Amazon is in the hot seat again. Yesterday, the Federal Trade Commission and 17 state attorneys general filed a complaint against the company alleging the ecommerce and tech giant abused its dominant market position to overcharge consumers and sellers and to stifle competition. According to the FTC’s September 26 announcement, the FTC and states allege Amazon has used “anticompetitive and unfair strategies” to create and maintain an illegal monopoly.
The states who participated in the filing of the complaint include Connecticut, Delaware, Maine, Maryland, Massachusetts, Michigan, Minnesota, New Jersey, New Hampshire, New Mexico, Nevada, New York, Oklahoma, Oregon, Pennsylvania, Rhode Island and Wisconsin. The plaintiffs seek a permanent injunction in federal court to prohibit Amazon from engaging in unlawful conduct and to lessen Amazon’s monopolistic control in the online marketplace by restoring competition.
Specifically, the FTC and 17 states allege that Amazon used its dominant market position to:
- Stop rivals and sellers from lowering prices.
- Degrade the shopping experience for consumers by replacing organic search results with paid ads and junk search results.
- Influence Amazon’s search results to show preference to Amazon products over superior products offered by sellers.
- Overcharge sellers via costly fees and force them to use Amazon’s fulfillment services.
- Stifle innovation.
- Prevent rivals from competing fairly against Amazon.
FTC speaks out
“Our complaint lays out how Amazon has used a set of punitive and coercive tactics to unlawfully maintain its monopolies,” said FTC Chair Lina M. Khan. “The complaint sets forth detailed allegations noting how Amazon is now exploiting its monopoly power to enrich itself while raising prices and degrading service for the tens of millions of American families who shop on its platform and the hundreds of thousands of businesses that rely on Amazon to reach them. Today’s lawsuit seeks to hold Amazon to account for these monopolistic practices and restore the lost promise of free and fair competition.”
John Newman, deputy director of the FTC’s Bureau of Competition, said Amazon unfairly charged consumers higher prices and charged hundreds of thousands of online sellers “sky-high fees.”
“Seldom in the history of US antitrust law has one case had the potential to do so much good for so many people,” Newman said.
In their announcement, the FTC gave two examples of anticompetitive behavior and an illegal monopoly. Amazon used anti-discounting measures to punish sellers and deter other online retailers from offering prices lower than those offered on Amazon, effectively keeping prices higher across the internet. The company also coerced sellers into using Amazon’s expensive fulfillment service, making it too expensive for online sellers to offer their products on other platforms.
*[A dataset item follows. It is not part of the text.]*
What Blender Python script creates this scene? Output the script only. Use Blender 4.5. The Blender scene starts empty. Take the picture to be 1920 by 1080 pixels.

“This unlawful coercion has in turn limited competitors’ ability to effectively compete against Amazon,” the FTC said.
FTC amends complaint in Amazon Prime enrollment scheme
The news comes just a week after the FTC amended their complaint in a separate case against Amazon. Originally filed in June, the complaint alleges Amazon deceived consumers by enrolling them in their Prime membership program without their consent. The company also made canceling their memberships all but impossible, calling their internal processes the “Iliad Flow,” indicating the cancellation process was long and drawn out. In the amended version of the complaint, the FTC named three senior executives at Amazon as additional plaintiffs, citing examples that confirmed the executives were involved in thwarting consumers’ attempts to cancel their Prime memberships.
“Fittingly, Amazon named that process ‘Iliad,’ which refers to Homer’s epic about the long, arduous Trojan War. Amazon designed the Iliad cancellation process (‘Iliad Flow’) to be labyrinthine, and Amazon and its leadership—including Lindsay, Grandinetti, and Ghani—slowed or rejected user experience changes that would have made Iliad simpler for consumers because those changes adversely affected Amazon’s bottom line,” said the FTC in the amended complaint filed last week.
Insider Take
These two cases make serious allegations against Amazon, first with dark patterns to trick and trap consumers into signing up for Amazon Prime without their consent and next with anticompetitive behavior and an illegal monopoly to stifle their rivals and overcharge shoppers. The FTC has been investigating Amazon for years, but FTC chair Lina Khan has been targeting the company even before joining the FTC. Regardless of the final outcomes of these cases, we expect that Amazon will be forced to change some policies and processes immediately. However, it is likely their punishment will extend far beyond a slap on the wrist if Amazon promises to behave. The FTC intends to make an example of Amazon, and the ecommerce and tech giant has given them plenty of ammunition with which to do so.